Forensic characterization of polyurethane foam as a form of trace evidence Caratterizzazione a scopo forense di schiume poliuretaniche come forma di traccia di contatto

The aim of this work was to determine whether polyurethane (PU) foam fragments from different sources could be discriminated from each other. Three principal techniques were used to characterize a population of 49 samples: optical microscope, IR spectroscopy and thermal analysis. Few important features were observed with optical microscope to allow a preliminary discrimination between same samples in appearance (PD=90%). IR spectroscopy allow to distinguish samples on their chemical content (PD=74%). These techniques are non destructive and require little quantity of sample. Thermal analysis, finally, gives complementary information about morphology and structure of the samples but it is destructive so it could be used only when sample quantity is enough (PD=89%). The discrimination power (PD) of these methods grow up to 99.4% using these techniques all together.

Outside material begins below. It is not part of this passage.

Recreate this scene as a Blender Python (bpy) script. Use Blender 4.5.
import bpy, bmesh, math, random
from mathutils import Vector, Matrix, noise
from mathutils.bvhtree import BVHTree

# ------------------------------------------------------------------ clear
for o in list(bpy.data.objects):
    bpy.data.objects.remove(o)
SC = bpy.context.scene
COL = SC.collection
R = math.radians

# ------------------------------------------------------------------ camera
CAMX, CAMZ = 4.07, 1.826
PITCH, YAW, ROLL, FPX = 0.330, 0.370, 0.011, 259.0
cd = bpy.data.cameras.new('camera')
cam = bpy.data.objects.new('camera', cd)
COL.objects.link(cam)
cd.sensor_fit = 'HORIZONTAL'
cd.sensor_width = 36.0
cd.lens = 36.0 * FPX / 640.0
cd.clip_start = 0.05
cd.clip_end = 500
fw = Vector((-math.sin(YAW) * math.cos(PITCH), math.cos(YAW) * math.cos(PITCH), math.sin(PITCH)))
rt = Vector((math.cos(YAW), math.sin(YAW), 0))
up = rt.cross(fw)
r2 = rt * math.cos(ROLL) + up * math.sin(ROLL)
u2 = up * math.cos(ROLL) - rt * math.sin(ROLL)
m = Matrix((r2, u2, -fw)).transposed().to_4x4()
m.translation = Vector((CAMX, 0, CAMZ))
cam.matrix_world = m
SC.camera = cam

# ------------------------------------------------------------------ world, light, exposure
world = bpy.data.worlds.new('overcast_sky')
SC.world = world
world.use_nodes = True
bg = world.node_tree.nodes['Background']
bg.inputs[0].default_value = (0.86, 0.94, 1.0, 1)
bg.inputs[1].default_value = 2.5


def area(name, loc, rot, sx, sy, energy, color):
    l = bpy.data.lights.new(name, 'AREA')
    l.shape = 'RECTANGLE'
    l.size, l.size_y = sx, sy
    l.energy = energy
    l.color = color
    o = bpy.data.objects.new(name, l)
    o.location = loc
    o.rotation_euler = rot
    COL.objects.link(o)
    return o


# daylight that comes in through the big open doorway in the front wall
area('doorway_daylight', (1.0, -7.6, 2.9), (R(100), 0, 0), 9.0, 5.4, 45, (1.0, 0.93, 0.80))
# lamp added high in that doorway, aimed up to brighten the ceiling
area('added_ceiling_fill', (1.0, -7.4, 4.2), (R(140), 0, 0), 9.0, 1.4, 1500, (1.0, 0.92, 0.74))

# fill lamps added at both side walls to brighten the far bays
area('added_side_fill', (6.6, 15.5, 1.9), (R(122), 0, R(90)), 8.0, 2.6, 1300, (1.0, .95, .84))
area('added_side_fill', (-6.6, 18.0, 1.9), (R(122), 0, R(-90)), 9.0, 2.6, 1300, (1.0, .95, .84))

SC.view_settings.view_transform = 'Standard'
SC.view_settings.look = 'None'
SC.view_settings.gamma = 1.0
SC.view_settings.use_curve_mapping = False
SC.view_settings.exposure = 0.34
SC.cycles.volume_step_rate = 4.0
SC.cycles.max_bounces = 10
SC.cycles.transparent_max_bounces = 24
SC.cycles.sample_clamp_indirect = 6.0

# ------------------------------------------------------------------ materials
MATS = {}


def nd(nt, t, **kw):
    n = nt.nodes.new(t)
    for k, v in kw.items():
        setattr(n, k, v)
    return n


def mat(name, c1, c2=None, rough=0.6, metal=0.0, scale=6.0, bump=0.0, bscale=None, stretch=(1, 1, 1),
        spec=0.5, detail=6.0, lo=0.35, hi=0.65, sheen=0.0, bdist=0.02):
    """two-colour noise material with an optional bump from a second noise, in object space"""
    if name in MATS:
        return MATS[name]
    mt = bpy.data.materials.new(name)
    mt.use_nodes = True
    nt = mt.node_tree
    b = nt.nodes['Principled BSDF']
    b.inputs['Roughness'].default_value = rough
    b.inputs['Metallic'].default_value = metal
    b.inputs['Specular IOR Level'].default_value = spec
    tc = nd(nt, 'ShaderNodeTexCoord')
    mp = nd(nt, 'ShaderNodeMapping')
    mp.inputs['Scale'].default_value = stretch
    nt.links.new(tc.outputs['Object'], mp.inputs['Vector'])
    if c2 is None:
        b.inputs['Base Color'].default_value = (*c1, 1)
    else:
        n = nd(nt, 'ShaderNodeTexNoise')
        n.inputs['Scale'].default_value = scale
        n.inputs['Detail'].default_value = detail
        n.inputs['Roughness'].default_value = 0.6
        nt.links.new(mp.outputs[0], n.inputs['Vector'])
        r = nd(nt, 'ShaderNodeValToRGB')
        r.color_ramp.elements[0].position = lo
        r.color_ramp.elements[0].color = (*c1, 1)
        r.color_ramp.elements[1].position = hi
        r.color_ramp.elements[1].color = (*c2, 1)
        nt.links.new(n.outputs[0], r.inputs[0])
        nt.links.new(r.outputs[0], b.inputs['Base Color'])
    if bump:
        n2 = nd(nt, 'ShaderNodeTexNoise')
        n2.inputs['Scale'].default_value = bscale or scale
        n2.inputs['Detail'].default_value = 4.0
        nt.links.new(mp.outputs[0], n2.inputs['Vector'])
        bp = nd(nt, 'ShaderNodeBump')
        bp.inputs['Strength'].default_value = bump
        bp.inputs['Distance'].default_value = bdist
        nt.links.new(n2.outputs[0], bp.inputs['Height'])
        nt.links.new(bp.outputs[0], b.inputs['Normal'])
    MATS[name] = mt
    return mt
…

Also low resolution NMR technique could be used for the scope to evaluate chain mobility and hydrogen content. This technique and thermal analysis also could be used in failure analysis, where the quantity of sample required is bigger. Principal component analysis (PCA) allows to represent in a two dimensions space the foams and we can find the formation of clusters for final use. It would be interesting to develop these analysis on known samples to find markers and evaluate if with PCA we could find clusters for different production methods. In this case it would be possible to create a database. Some samples were also treated to simulate what could happen in the crime scene. This work is an help for forensic analysis, but also a remind to pay attention to these type of items that, if correctly utilized, could help the reconstruction of criminal events. On the other hand it would be possible to exploit this information as parameters for quality control in polyurethanes production. It is very interesting the low resolution NMR technique because it offers a quali-quantitive evaluation of the optimal polymerization process degree.